** The exercise **
Search the records below for the word "Write" and show every line where it occurs.

Items from a dataset
━━━━━━━━━━

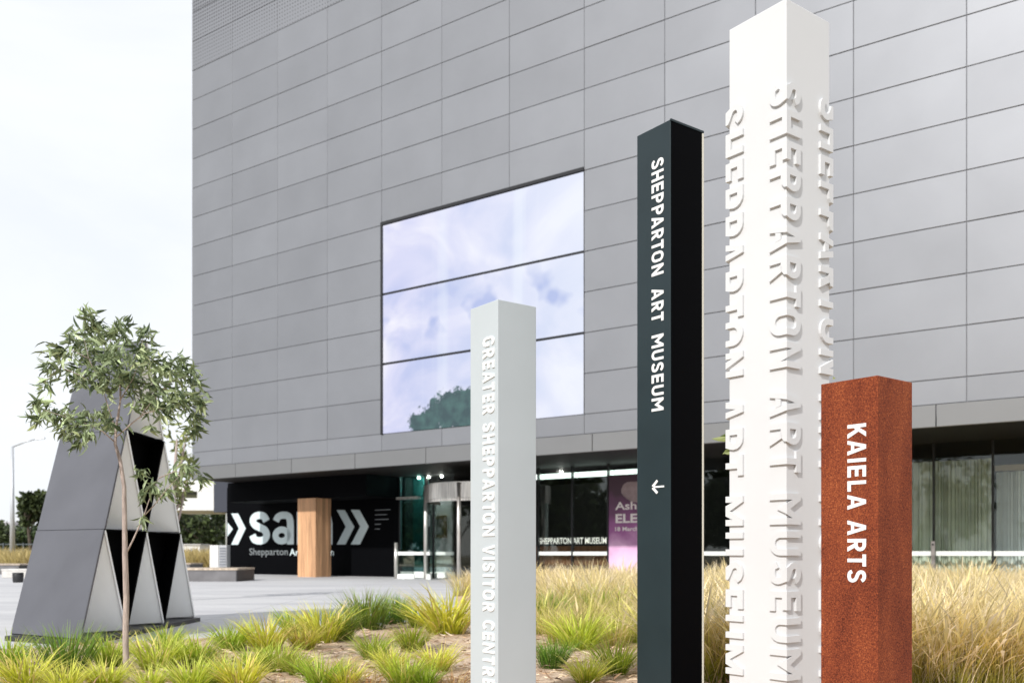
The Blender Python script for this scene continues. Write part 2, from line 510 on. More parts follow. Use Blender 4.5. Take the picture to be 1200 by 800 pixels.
GL['V'] = (.72, [[(0, 1), (.26, 0), (.36, 0), (.36, .26), (.20, 1)], [(.72, 1), (.52, 1), (.36, .26), (.36, 0), (.46, 0)]])
GL['N'] = (.74, [rect(0, 0, W, 1), rect(.74 - W, 0, .74, 1), [(W, 1), (W, .64), (.74 - W, 0), (.74 - W, .36)]])
GL['M'] = (.90, [rect(0, 0, W, 1), rect(.90 - W, 0, .90, 1), [(W, 1), (W, .66), (.45, .24), (.45, .56)], [(.90 - W, 1), (.45, .56), (.45, .24), (.90 - W, .66)]])
GL['O'] = (.74, ribbon(arc(.37, .66, .37 - A_, .34 - A_, 0, 180, 10) + arc(.37, .34, .37 - A_, .34 - A_, 180, 360, 10), True))
GL['U'] = (.70, ribbon([(A_, 1), (A_, .7)] + arc(.35, .34, .35 - A_, .34 - A_, 180, 360, 10) + [(.70 - A_, .7), (.70 - A_, 1)]))
GL['C'] = (.66, ribbon(arc(.36, .66, .36 - A_, .34 - A_, 25, 180, 10) + arc(.36, .34, .36 - A_, .34 - A_, 180, 335, 10)))
GL['G'] = (.70, ribbon(arc(.36, .66, .36 - A_, .34 - A_, 25, 180, 10) + arc(.36, .34, .36 - A_, .34 - A_, 180, 345, 10)) +
           [rect(.40, .40, .70, .56), rect(.70 - W, .25, .70, .40)])
GL['S'] = (.64, ribbon(crom([(.545, .765), (.46, .875), (.31, .91), (.15, .86), (.095, .735), (.16, .60), (.32, .52), (.48, .43), (.545, .275), (.49, .14), (.32, .09), (.15, .125), (.075, .245)], 3)))
GL['K'] = (.70, [rect(0, 0, W, 1), [(W, .34), (W + .01, .34), (.68, 1), (.44, 1), (W, .62)], [(.255, .475), (.375, .63), (.72, 0), (.485, 0)]])

KERN = {'PA': .12, 'RT': .06, 'TO': .08, 'AR': .0, 'AT': .12, 'KA': .08, 'LA': .02, 'TR': .0, 'EA': .03, 'RA': .05, 'VI': .02}
def layout(text, gap=0.16, space=0.42):
    x = 0; out = []; prev = ''
    for ch in text:
        if ch == ' ': x += space; prev = ''; continue
        x -= KERN.get(prev + ch, 0); prev = ch
        w, polys = GL[ch]
        out.append((ch, [[(px + x, py) for px, py in q] for q in polys])); x += w + gap
    return x - gap, out

def raised_text(text, length, cap, thick, fmap, material, parent, split=None, gap=0.16, space=0.42, name='letter'):
    """each letter one raised mesh; fmap(along, up, out) -> local point. split = 'up' value of a fold line"""
    tot, gl = layout(text, gap, space)
    k = length / tot
    for ch, polys in gl:
        bm = bmesh.new()
        for q in polys:
            lo = [bm.verts.new((x * k, y * cap, 0)) for x, y in q]
            hi = [bm.verts.new((x * k, y * cap, thick)) for x, y in q]
            n = len(q)
            bm.faces.new(hi); bm.faces.new(list(reversed(lo)))
            for i in range(n):
                j = (i + 1) % n
                bm.faces.new((lo[i], lo[j], hi[j], hi[i]))
        if split is not None:
            bmesh.ops.bisect_plane(bm, geom=bm.verts[:] + bm.edges[:] + bm.faces[:], plane_co=(0, split, 0), plane_no=(0, 1, 0))
        for v in bm.verts: v.co = fmap(*v.co)
        bmesh.ops.recalc_face_normals(bm, faces=bm.faces)
        me = bpy.data.meshes.new(name); bm.to_mesh(me); bm.free()
        me.materials.append(material)
        add(name, me, parent)

def font_mesh(text, offset=0.0):
    """flat mesh of a string in Blender's built-in font"""
    cu = bpy.data.curves.new('lettering', 'FONT'); cu.body = text; cu.offset = offset; cu.resolution_u = 4
    o = bpy.data.objects.new('lettering', cu); COL.objects.link(o)
    dg = bpy.context.evaluated_depsgraph_get()
    me = bpy.data.meshes.new_from_object(o.evaluated_get(dg))
    COL.objects.unlink(o); bpy.data.objects.remove(o); bpy.data.curves.remove(cu)
    return me

def font_fit(name, text, s0, s1, z0, z1, y, material, parent, offset=0.0):
    """string fitted to a rectangle of the local xz plane at depth y, facing -y"""
    me = font_mesh(text, offset)
    co = np.empty(len(me.vertices) * 3); me.vertices.foreach_get('co', co); co = co.reshape(-1, 3)
    mn, mxx = co.min(0), co.max(0)
    o2 = np.empty_like(co)
    o2[:, 0] = s0 + (co[:, 0] - mn[0]) / (mxx[0] - mn[0]) * (s1 - s0)
    o2[:, 2] = z0 + (co[:, 1] - mn[1]) / (mxx[1] - mn[1]) * (z1 - z0)
    o2[:, 1] = y
    me.vertices.foreach_set('co', o2.ravel())
    me.materials.clear(); me.materials.append(material); me.update()
    return add(name, me, parent)

# ================================================================== THE SETTING
M['ground'] = mat('dry_ground', (0.22, 0.18, 0.11), 0.95, var=0.35, nscale=0.3, bump=0.4, bscale=3)
MB().poly([(-900, -300, -0.06), (900, -300, -0.06), (900, 1500, -0.06), (-900, 1500, -0.06)]).build('ground', M['ground'])['kind'] = 'structure'

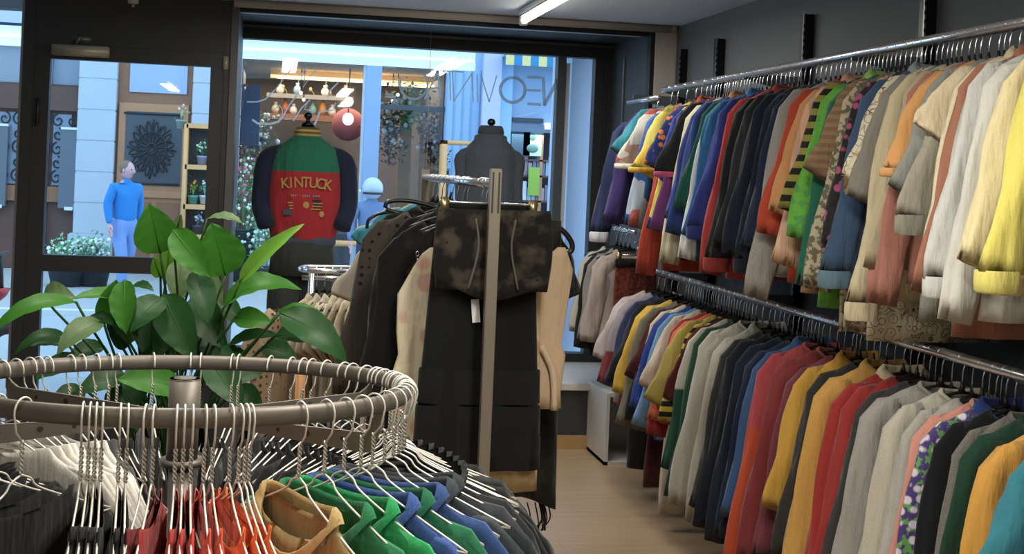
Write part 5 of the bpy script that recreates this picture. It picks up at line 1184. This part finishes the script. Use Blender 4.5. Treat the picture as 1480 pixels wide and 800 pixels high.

━━━━━━━━━━

** Answer to this problem **
The Blender Python script for this scene continues. Write part 2, from line 510 on. More parts follow. Use Blender 4.5. Take the picture to be 1200 by 800 pixels.
Write part 5 of the bpy script that recreates this picture. It picks up at line 1184. This part finishes the script. Use Blender 4.5. Treat the picture as 1480 pixels wide and 800 pixels high.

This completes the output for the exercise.